Lo curioso es que como ministro de Defensa de Uribe, en más de una ocasión, Santos estuvo a punto de desatar la guerra con Venezuela por cuenta de su virulencia discursiva y los desafíos que frecuentemente le planteaba a la dictadura de aquel país. Ahora sabemos que todo eso era una burda pantomima.
Si no hubiera sido por el apoyo de Venezuela, Santos difícilmente habría podido finiquitar la rendición del Estado ante las Farc. El propio jefe de esa banda terrorista, alias Timochenko, ha reconocido repetidamente que la negociación pudo ponerse en marcha gracias a “la facilitación” del agonizante Chávez.
Fiel a su naturaleza, Santos le erige un monumento a su condición de traidor. Como ya obtuvo de la dictadura de Maduro lo que necesitaba, resuelve patearla diciendo que “hace 6 años se lo advertí a Chávez: la revolución bolivariana fracasó”.
Para nadie es nuevo que el modelo chavista es criminal, perverso y nefasto.
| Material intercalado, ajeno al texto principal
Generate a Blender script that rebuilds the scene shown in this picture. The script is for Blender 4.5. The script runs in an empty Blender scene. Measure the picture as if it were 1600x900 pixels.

No corresponde salir a defender ese régimen corrupto y conculcador de derechos que destrozó a Venezuela.
Lo que resulta inaceptable es que durante cerca de 7 años, Santos haya sido un validador y cómplice del chavismo-madurismo, volteando la mirada frente a los desmanes que han cometido, ni asumido con entereza la defensa de los derechos de los compatriotas colombianos perseguidos, maltratados y deportados por la tiranía mafiosa que rige los destinos de Venezuela.
Y ahora, con la pretensión de hacer olvidar el maridaje nefasto que ha tenido Colombia con la dictadura chavista, en el que la canciller María Ángela Holguín ha fungido como una verdadera subalterna de Maduro, olvidando que ella –al margen de la buena relación personal que tiene con el gobernante venezolano- es funcionaria colombiana.
Esta nueva voltereta de Santos, se constituye en la más clara evidencia del talante traicionero, mezquino, utilitarista y despiadado del presidente de Colombia, quien en el ocaso de su errático gobierno decidió repudiar a Maduro, cosa que debió haber hecho desde el mismo día en que empezó a gobernar.